The conversation and food set me thinking. The kind old lady has never set foot in India just like her mother. They were born and raised in Africa never setting their beautiful feet in Gujarat. How do they speak fluent kutchi or Gujrati and eat dal chawal, shak and rotli. They are more ‘Indian’ and religious than the urban India today never missing their prayer meeting and community service or ‘Seva’ as they call it. The tight knit Gujrati community (Hindi, Muslim and Ismaili) are spread all over East Africa including Tanzania, Uganda, Kenya, and some in Congo and Burundi.
The dynamic community not only control majority of the business but also contribute to the society they live in. The beautiful mosques, Jamatkhana and temples constructed by them stands witness to their contribution to the society. Women volunteer to do seva and offer free class of French/English and religious studies. Often the places of worship double up as social centers where families gather for lunch and dinner or various activities such as Fancy dress/painting competition or other activities for children. Marriages are held here with full regalia.
I am mostly wonder struck by these second and third generation Indian women who have never visited India and continue to wear saris and salwar kameez and speak their native language. Naira (name changed) was born in Tanzania she doesn’t remember the year though. The minute she reached puberty she was married to someone in Mombasa but when she lost her husband at an early age, she remarried and moved to Burundi. Today she lives in the interiors of Congo and runs a small shop where she sells sundry items, stitches Indian outfits and takes orders for Nihari and Gulab jamun if she has energy left. I have so much respect for these women who leave no stones unturned to add the additional income for their family while keeping nothing for themselves.
Their cooking is exactly like their ancestors in saurashtra but they have innovated a little for the lack of original ingredients which was unavailable back then. The chana bateta is cooked with tomato paste that are widely sold here in tiny little tin boxes. Gulab Jamun and Dahi Vada made with bread and samosas made with philo pastries. Another such elderly woman sells Indian food stuff to support her family and speaks only French and Gujrati and sheds copious tears while watching the various Indian soaps on TV.
Entire Indian population of West Africa is extremely grateful to Sony, Zee, B4U and NDTV for bringing India into their houses. Till very recently they had no contact with their motherland but today it is beamed into their salons and they are glued. The effects can be seen in their dressing, make up and daily conversation. Now Chand raat, Eid or Navratris have latest fashion from the tele serials.
The world is shrinking thanks to advance technology and yet not much literature, documenting the lives of Indians comes out of West Africa. We moved From Congo to Ivory Coast and now to Ghana, an Anglophone country in West Africa.
“How does it feel to live in an English speaking country? Is it different from the rest of the Francophone countries you have lived in?”
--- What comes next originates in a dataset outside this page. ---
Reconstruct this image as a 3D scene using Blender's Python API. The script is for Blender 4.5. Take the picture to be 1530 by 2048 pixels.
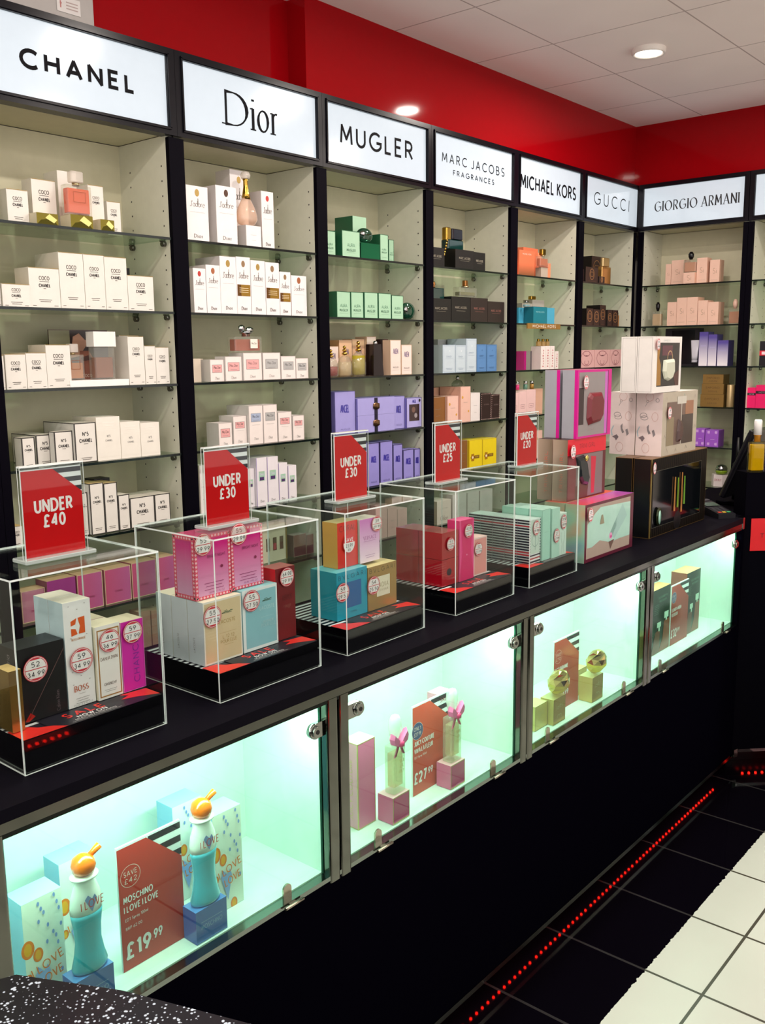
import bpy, math, random
from mathutils import Matrix, Vector
random.seed(7)
PI = math.pi
for o in list(bpy.data.objects):
    bpy.data.objects.remove(o)
SC = bpy.context.scene
COL = SC.collection

# ------------------------------------------------------------------ camera
yaw, pitch, roll = 0.8684, -0.1677, -0.0110
fw = Vector((math.sin(yaw)*math.cos(pitch), math.cos(yaw)*math.cos(pitch), math.sin(pitch)))
rt = Vector((math.cos(yaw), -math.sin(yaw), 0)); up = rt.cross(fw)
rt2 = rt*math.cos(roll) + up*math.sin(roll)
up2 = -rt*math.sin(roll) + up*math.cos(roll)
cd = bpy.data.cameras.new('camera'); cam = bpy.data.objects.new('camera', cd); COL.objects.link(cam)
m = Matrix.Identity(4)
for i in range(3):
    m[i][0] = rt2[i]; m[i][1] = up2[i]; m[i][2] = -fw[i]
m[0][3], m[1][3], m[2][3] = 0.0, -2.3166, 1.6331
cam.matrix_world = m
cd.sensor_fit = 'HORIZONTAL'; cd.sensor_width = 36; cd.lens = 36*1868.97/1530
cd.clip_start = 0.02; cd.clip_end = 60
SC.camera = cam

# ------------------------------------------------------------------ exposure, world
SC.view_settings.view_transform = 'Standard'
SC.view_settings.look = 'None'
SC.view_settings.exposure = 0.12
SC.view_settings.gamma = 1.0
SC.view_settings.use_curve_mapping = False
SC.cycles.transparent_max_bounces = 48
SC.cycles.max_bounces = 10
w = bpy.data.worlds.new('shop'); SC.world = w; w.use_nodes = True
w.node_tree.nodes['Background'].inputs[0].default_value = (1.0, 0.93, 0.88, 1)
w.node_tree.nodes['Background'].inputs[1].default_value = 1.5
LAMP_W = 11.0
CASE_W = 2.5
LAMPS = [(3.713, -0.583), (2.11, -0.97), (3.18, -0.985), (1.05, -0.97), (0.0, -1.3), (4.25, -1.65), (2.64, -2.05), (1.4, -2.3),
         (3.9, -2.9), (0.3, -3.2), (-1.2, -1.6), (2.3, -3.6)]

def area(name, loc, rot, sx, sy, power, col, shape='RECTANGLE', parent=None):
    l = bpy.data.lights.new(name, 'AREA'); l.shape = shape; l.size = sx
    if shape in ('RECTANGLE', 'ELLIPSE'): l.size_y = sy
    l.energy = power; l.color = col
    o = bpy.data.objects.new(name, l); COL.objects.link(o); o.location = loc; o.rotation_euler = rot
    o.parent = parent
    return o

# ------------------------------------------------------------------ materials
MATS = {}
def lin(h):
    if isinstance(h, str):
        v = [int(h[i:i+2], 16)/255 for i in (0, 2, 4)]
        return tuple(x/12.92 if x <= .04045 else ((x+.055)/1.055)**2.4 for x in v)
    return h
def mat(h, rough=.45, metal=0.0, coat=0.0, emit=None, es=1.0, spec=.5):
    key = (h, rough, metal, coat, emit, es, spec)
    if key in MATS: return MATS[key]
    m = bpy.data.materials.new('paint_'+str(h)); m.use_nodes = True
    b = m.node_tree.nodes['Principled BSDF']
    c = lin(h)
    b.inputs['Base Color'].default_value = (*c, 1); b.inputs['Roughness'].default_value = rough
    b.inputs['Metallic'].default_value = metal; b.inputs['Coat Weight'].default_value = coat
    b.inputs['Coat Roughness'].default_value = .03; b.inputs['Specular IOR Level'].default_value = spec
    if emit:
        b.inputs['Emission Color'].default_value = (*lin(emit), 1); b.inputs['Emission Strength'].default_value = es
    # faint procedural tone variation
    nt = m.node_tree; n = nt.nodes.new('ShaderNodeTexNoise'); n.inputs['Scale'].default_value = 35
    tc = nt.nodes.new('ShaderNodeTexCoord'); nt.links.new(tc.outputs['Object'], n.inputs['Vector'])
    mx = nt.nodes.new('ShaderNodeMixRGB'); mx.blend_type = 'MULTIPLY'; mx.inputs[0].default_value = .10
    mx.inputs[1].default_value = (*c, 1); nt.links.new(n.outputs['Fac'], mx.inputs[2])
    nt.links.new(mx.outputs[0], b.inputs['Base Color'])
    MATS[key] = m
    return m
def glass(h, refl=.5, rough=.02, key2='', body=None, bodyfac=0.0):
    """thin clear sheet: tinted see-through with an angle-dependent gloss, optionally partly milky"""
    key = ('glass', h, refl, rough, key2, body, bodyfac)
    if key in MATS: return MATS[key]
    m = bpy.data.materials.new('glass_'+str(h)); m.use_nodes = True; nt = m.node_tree
    for n in list(nt.nodes): nt.nodes.remove(n)
    out = nt.nodes.new('ShaderNodeOutputMaterial'); mix = nt.nodes.new('ShaderNodeMixShader')
    tr = nt.nodes.new('ShaderNodeBsdfTransparent'); gl = nt.nodes.new('ShaderNodeBsdfGlossy')
    lw = nt.nodes.new('ShaderNodeLayerWeight'); lw.inputs[0].default_value = .5
    pw = nt.nodes.new('ShaderNodeMath'); pw.operation = 'POWER'; pw.inputs[1].default_value = 5
    mu = nt.nodes.new('ShaderNodeMath'); mu.operation = 'MULTIPLY_ADD'; mu.inputs[1].default_value = refl*1.5; mu.inputs[2].default_value = .06*refl
    mu.use_clamp = True
    nt.links.new(lw.outputs['Facing'], pw.inputs[0])
    tr.inputs[0].default_value = (*lin(h), 1); gl.inputs[0].default_value = (1, 1, 1, 1); gl.inputs[1].default_value = rough
    nt.links.new(pw.outputs[0], mu.inputs[0]); nt.links.new(mu.outputs[0], mix.inputs[0])
    src = tr.outputs[0]
    if body:
        df = nt.nodes.new('ShaderNodeBsdfDiffuse'); df.inputs[0].default_value = (*lin(body), 1)
        m2 = nt.nodes.new('ShaderNodeMixShader'); m2.inputs[0].default_value = bodyfac
        nt.links.new(tr.outputs[0], m2.inputs[1]); nt.links.new(df.outputs[0], m2.inputs[2]); src = m2.outputs[0]
    nt.links.new(src, mix.inputs[1]); nt.links.new(gl.outputs[0], mix.inputs[2]); nt.links.new(mix.outputs[0], out.inputs[0])
    MATS[key] = m
    return m
def gradient(h0, h1, z0, z1, rough=.3, metal=0.0, axis=2):
    """printed colour blend across an object's own height"""
    key = ('grad', h0, h1, round(z0, 3), round(z1, 3), rough, metal, axis)
    if key in MATS: return MATS[key]
    m = bpy.data.materials.new('print_blend'); m.use_nodes = True; nt = m.node_tree
    b = nt.nodes['Principled BSDF']; b.inputs['Roughness'].default_value = rough; b.inputs['Metallic'].default_value = metal
    tc = nt.nodes.new('ShaderNodeTexCoord'); sp = nt.nodes.new('ShaderNodeSeparateXYZ'); mr = nt.nodes.new('ShaderNodeMapRange')
    cr = nt.nodes.new('ShaderNodeMixRGB'); cr.inputs[1].default_value = (*lin(h0), 1); cr.inputs[2].default_value = (*lin(h1), 1)
    mr.inputs[1].default_value = z0; mr.inputs[2].default_value = z1
    nt.links.new(tc.outputs['Object'], sp.inputs[0]); nt.links.new(sp.outputs[axis], mr.inputs[0])
    nt.links.new(mr.outputs[0], cr.inputs[0]); nt.links.new(cr.outputs[0], b.inputs['Base Color'])
    MATS[key] = m
    return m
CHROME = mat('a4a8a2', .07, 1.0)
RAIL = mat('74776f', .09, 1.0)
BLACK = mat('0b0912', .5, spec=.3)
GLOSSBLACK = mat('08070c', .08)
GOLD = mat('c9a24a', .18, 1.0)
SILVER = mat('c9c9cc', .15, 1.0)
WHITE = mat('eeeae6', .4)
INK = mat('2a2624', .5)
GREY = mat('8d8a88', .5)
def spectrum(strength=.5):
    """foil whose iridescent sheen is painted in as fixed, noise-driven colour bands"""
    if 'spec' in MATS: return MATS['spec']
    m = bpy.data.materials.new('holographic_foil'); m.use_nodes = True; nt = m.node_tree
    b = nt.nodes['Principled BSDF']; b.inputs['Roughness'].default_value = .3; b.inputs['Metallic'].default_value = .3
    tc = nt.nodes.new('ShaderNodeTexCoord'); mp = nt.nodes.new('ShaderNodeMapping'); mp.inputs['Scale'].default_value = (9, 5, 7)
    n = nt.nodes.new('ShaderNodeTexNoise'); n.inputs['Scale'].default_value = 1.4; n.inputs['Detail'].default_value = 1
    cr = nt.nodes.new('ShaderNodeValToRGB'); e = cr.color_ramp.elements
    e[0].position = .25; e[0].color = (*lin('e88aa0'), 1); e[1].position = .75; e[1].color = (*lin('7f8fe0'), 1)
    for p, c in ((.38, 'f0b090'), (.48, 'b9e0c0'), (.58, 'a6ddd2')):
        x = e.new(p); x.color = (*lin(c), 1)
    nt.links.new(tc.outputs['Object'], mp.inputs[0]); nt.links.new(mp.outputs[0], n.inputs['Vector'])
    nt.links.new(n.outputs['Fac'], cr.inputs[0]); nt.links.new(cr.outputs[0], b.inputs['Base Color'])
    MATS['spec'] = m
    return m

# ------------------------------------------------------------------ mesh builder
class MB:
    def __init__(s): s.v = []; s.f = []; s.m = []; s.mats = []; s.smooth = []
    def mi(s, m):
        if m not in s.mats: s.mats.append(m)
        return s.mats.index(m)
    def poly(s, pts, m, smooth=False):
        b = len(s.v); s.v += [tuple(p) for p in pts]; s.f.append(tuple(range(b, b+len(pts)))); s.m.append(s.mi(m)); s.smooth.append(smooth)
    def box(s, x0, x1, y0, y1, z0, z1, m, front=None, left=None, top=None, right=None, back=None):
        b = len(s.v)
        s.v += [(x0,y0,z0),(x1,y0,z0),(x1,y1,z0),(x0,y1,z0),(x0,y0,z1),(x1,y0,z1),(x1,y1,z1),(x0,y1,z1)]
        for q, mm in (((0,3,2,1), m), ((4,5,6,7), top or m), ((0,1,5,4), front or m), ((1,2,6,5), right or m), ((2,3,7,6), back or m), ((3,0,4,7), left or m)):
            s.f.append(tuple(b+i for i in q)); s.m.append(s.mi(mm)); s.smooth.append(False)
    def rbox(s, x0, x1, y0, y1, z0, z1, r, m, n=5):
        """upright block with rounded vertical edges and softened rims"""
        prof = [(0, z0, .35), (1, z0, 1), (1, z1, 1), (0, z1, .35)]
        def ring(z, k):
            rr = r; pts = []
            for cx, cy, a0 in ((x1-rr, y0+rr, -90), (x1-rr, y1-rr, 0), (x0+rr, y1-rr, 90), (x0+rr, y0+rr, 180)):
                for i in range(n):
                    a = math.radians(a0+90*i/(n-1)); pts.append((cx+(rr-k)*math.cos(a), cy+(rr-k)*math.sin(a), z))
            return pts
        e = min(r*.35, (z1-z0)*.2); rings = [ring(z0, e), ring(z0+e, 0), ring(z1-e, 0), ring(z1, e)]
        s.loft(rings, m)
    def loft(s, rings, m, caps=True, smooth=False):
        b = len(s.v); n = len(rings[0])
        for r in rings: s.v += [tuple(p) for p in r]
        k = s.mi(m)
        for j in range(len(rings)-1):
            for i in range(n):
                i2 = (i+1) % n
                s.f.append((b+j*n+i, b+j*n+i2, b+(j+1)*n+i2, b+(j+1)*n+i)); s.m.append(k); s.smooth.append(smooth)
        if caps:
            s.f.append(tuple(b+i for i in reversed(range(n)))); s.m.append(k); s.smooth.append(False)
            s.f.append(tuple(b+(len(rings)-1)*n+i for i in range(n))); s.m.append(k); s.smooth.append(False)
    def lathe(s, prof, m, cx=0, cy=0, n=24, sx=1, sy=1, smooth=True, caps=True):
        s.loft([[(cx+r*sx*math.cos(2*PI*i/n), cy+r*sy*math.sin(2*PI*i/n), z) for i in range(n)] for r, z in prof], m, caps, smooth)
    def tube(s, a, b, r, m, n=10, r2=None):
        a = Vector(a); b = Vector(b); d = (b-a).normalized(); u = d.orthogonal().normalized(); v = d.cross(u)
        r2 = r if r2 is None else r2
        s.loft([[tuple(p+(u*math.cos(2*PI*i/n)+v*math.sin(2*PI*i/n))*rr) for i in range(n)] for p, rr in ((a, r), (b, r2))], m, True, True)
    def prism(s, pts, z0, z1, m, top=None):
        n = len(pts); b = len(s.v)
        s.v += [(x, y, z0) for x, y in pts]+[(x, y, z1) for x, y in pts]; k = s.mi(m)
        for i in range(n):
            j = (i+1) % n; s.f.append((b+i, b+j, b+n+j, b+n+i)); s.m.append(k); s.smooth.append(False)
        s.f.append(tuple(b+i for i in reversed(range(n)))); s.m.append(k); s.smooth.append(False)
        s.f.append(tuple(b+n+i for i in range(n))); s.m.append(s.mi(top or m)); s.smooth.append(False)
    def build(s, name, parent=None, loc=(0,0,0), rz=0, **props):
        me = bpy.data.meshes.new(name); me.from_pydata(s.v, [], s.f)
        for mm in s.mats: me.materials.append(mm)
        me.polygons.foreach_set('material_index', s.m); me.polygons.foreach_set('use_smooth', s.smooth); me.update()
        o = bpy.data.objects.new(name, me); COL.objects.link(o); o.parent = parent
        o.location = loc; o.rotation_euler = (0, 0, rz)
        for k, v in props.items(): o[k] = v
        return o
def empty(name, loc, rz=0, **props):
    o = bpy.data.objects.new(name, None); COL.objects.link(o); o.location = loc; o.rotation_euler = (0, 0, rz)
    o.empty_display_size = .05
    for k, v in props.items(): o[k] = v
    return o
def tag(o, label, cat, group=None):
    o['label'] = label; o['category'] = cat
    if group: o['group'] = group
    return o
def copy_thing(src, loc, rz=None):
    c = src.copy(); COL.objects.link(c); c.location = loc
    if rz is not None: c.rotation_euler = (0, 0, rz)
    for ch in src.children:
        d = ch.copy(); COL.objects.link(d); d.parent = c
        for g in ch.children:
            e = g.copy(); COL.objects.link(e); e.parent = d
    return c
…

New Country and New questions! The first thing that struck me about Ghana was the number of Neem trees that grow randomly every where and the number of Indians who live here. “Who are these people?” “What brings them to Ghana?” Each family had their own fascinating story to tell. Some made it big and struck gold. There were some who made it big and blew it up.
It was here that I decided to write my first novel “Congo – A journey”. The book explores the life of an Indian expat and his unique journey in West Africa. It also documents the lives of expat wives, Indian Business men and workers.